Directors' cultural intelligence affects their capacity to exchange critical information, which can significantly affect the board's ability to contribute economic value to a company
During proxy season, shareholders are inclined to express their satisfaction with a company's performance over the past year, or lack thereof, with a yea or nay vote for individual directors who may sit on the board's heavily scrutinized compensation or audit committees.
New research published in January and adapted this week by the Conference Board Governance Center for its Director Notes concludes that an individual director's qualifications and performance are much less critical to a company's success than the team dynamics among board members.
The research, by Solange Charas, whose consulting company provides advisory services to boards and management, finds that director candidates' behavioral attributes are typically not included in the selection criteria. While most selection processes consider the gut sense that other directors have of whether a candidate will fit into the board culture, there's no formal assessment most of the time, which can result in disappointing or even disruptive new directors.

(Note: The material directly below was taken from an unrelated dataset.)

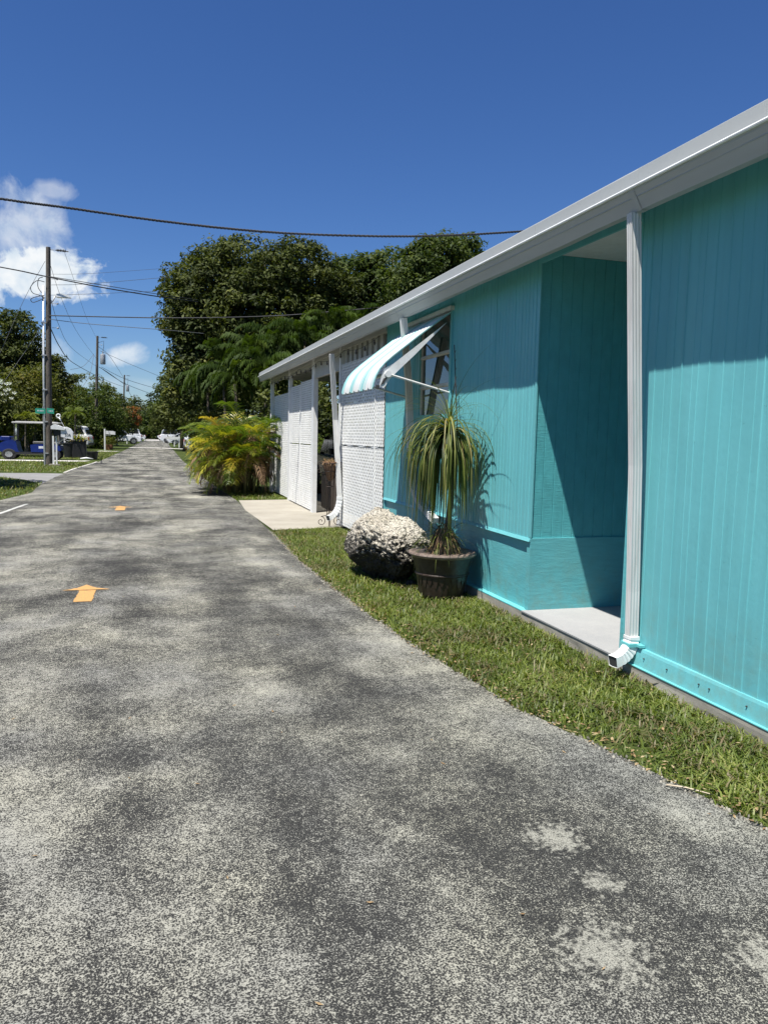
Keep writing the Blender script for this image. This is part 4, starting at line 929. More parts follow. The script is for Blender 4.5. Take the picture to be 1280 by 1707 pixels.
def strap(base, az, el, ln, arch, w0, tone, n=12, kink=0):
    b = np.array(base, float); h = np.array([math.cos(az), math.sin(az), 0]); pts = [b]; e = el
    for i in range(n):
        e = max(-1.5, el - arch*((i+1)/n)**.8); azk = az + kink*i/n; h = np.array([math.cos(azk), math.sin(azk), 0])
        pts.append(pts[-1] + (h*math.cos(e) + np.array([0, 0, math.sin(e)]))*ln/n)
    pts = np.array(pts)
    lim = 3.145
    pts[:, 0] = np.where(pts[:, 0] > lim, lim - (pts[:, 0]-lim)*.12, pts[:, 0])
    V = []; Q = []; T = []
    for i, p in enumerate(pts):
        s = np.array([-math.sin(az), math.cos(az), 0]); w_ = w0*.5*(1 - (i/n)**2.2*.9); V += [p - s*w_, p + np.array([0, 0, -w_*.35]), p + s*w_]; T += [tone]*3
    for i in range(n): a = i*3; Q += [(a, a+1, a+4, a+3), (a+1, a+2, a+5, a+4)]
    return np.array(V), np.array(Q), np.array(T)
PT = leafmat('ponytail_leaf', [(0, (.26, .22, .09)), (.1, (.22, .20, .07)), (.2, (.022, .038, .009)), (.5, (.062, .088, .018)), (.8, (.15, .175, .036)), (1, (.27, .26, .085))], .5, .25, .25)
S = []
for i in range(470):
    az = rnd.uniform(0, 2*math.pi); el = rnd.uniform(.1, 1.45)
    if math.cos(az) > .55 and rnd.random() < .5: az += math.pi
    S.append(strap((cx_+rnd.uniform(-.02, .02), cy_+rnd.uniform(-.02, .02), 1.62+rnd.uniform(-.12, .07)), az, el, rnd.uniform(.70, 1.16)*(.82 if math.cos(az) > .3 else 1), rnd.uniform(2.8, 4.2), rnd.uniform(.010, .021), min(1, max(0, rnd.gauss(.50, .27))), 13, rnd.uniform(-.4, .4)))
for i in range(40):                              # fine young leaves arching high and wide
    az = rnd.uniform(0, 2*math.pi); S.append(strap((cx_, cy_, 1.74), az, rnd.uniform(.9, 1.5), rnd.uniform(.8, 1.15)*(.75 if math.cos(az) > .2 else 1), rnd.uniform(1.5, 2.4), .006, rnd.uniform(.3, .8), 14, rnd.uniform(-.5, .5)))
for (az, el, ln, ar_) in ((-1.45, 1.45, 1.05, 1.0), (-1.3, 1.2, 1.1, 1.3), (-1.7, 1.1, 1.2, 1.6), (1.5, 1.0, 1.1, 1.4)): S.append(strap((cx_, cy_, 1.74), az, el, ln, ar_, .005, .3, 14, .3))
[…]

Charas believes directors with a high cultural intelligence, or CQ, are essential to effective boards. A high CQ enables a director to listen actively in board discussions, look at all sides of an issue before making a decision and work through conflict arising from a diversity of viewpoints.
CQ, also called behavioral capital, includes the mental processes used to acquire and grasp cultural knowledge and the ability to exhibit appropriate verbal and nonverbal actions when interacting with people from different cultures. CQ, professional capital (including current executive management role and years of experience on boards) and social capital (including the number of connections to other senior executives), taken together, reflect the qualifications of individual directors, according to Charas.
Citing research by Daniel Forbes and Frances Milliken, Charas writes that 'boardroom outcomes are directly related to firm performance, as defined by the board's ability to perform its control and service tasks effectively.' Charas used a questionnaire to collect information about the board's skills, innovation and quality (defined as the level of awareness directors have of their constituents as they deliberate and make decisions).
Charas' research also assessed firm-level outcomes, measuring profitability relative to the average of a size-adjusted, comparable industry profit margin index based on three revenue categories.
'Healthy team dynamics that encourage the successful exchange of information, mutual trust, a shared mindset, and a collective belief in the board's ability to accomplish goals are associated with firms that outperform their competitors,' Charas writes. 'We show that team dynamics – heretofore never measured – is an antecedent to economic value creation.'
Recommendations that boards consider professional and social capital when evaluating a director candidate have potentially troubling implications for expanding the role of women on boards and for successfully integrating directors nominated by activist shareholders. Advocates for increasing board diversity have started to suggest that boards broaden the pool of qualified candidates by considering women executives without prior board experience.
Importantly, Charas found that collective board behavior has eight times the impact on firm performance as professional and social capital. And despite the 40 percent weight given to prior board experience in measuring professional capital, Charas says 'it's a small part of their qualifications as a director and shouldn't carry a lot of weight.' She cites research from Harvard that has found putting women on a team helps it perform better.
'What some perceive as a weakness in female or other diversity candidates, which means prior board experience, should be balanced with their ability to work well on a team, which is measured by cultural intelligence,' she told Corporate Secretary. '[To only nominate people with prior board experience is] a self-defeating argument.'
As for dissident directors, Charas suggests that activist shareholders nominate individuals with a high CQ. 'Even though the director may be viewed as adversarial, it's incumbent upon that director to work effectively on the team. If he has a high enough level of CQ, he'll understand how to read the culture in the boardroom and how to overcome barriers.'
One reason a company may fall short of shareholder expectations and attract activists is that its board doesn't work well together, she adds. Bringing in the right director nominated by an activist could be a catalyst to get the board to work well together.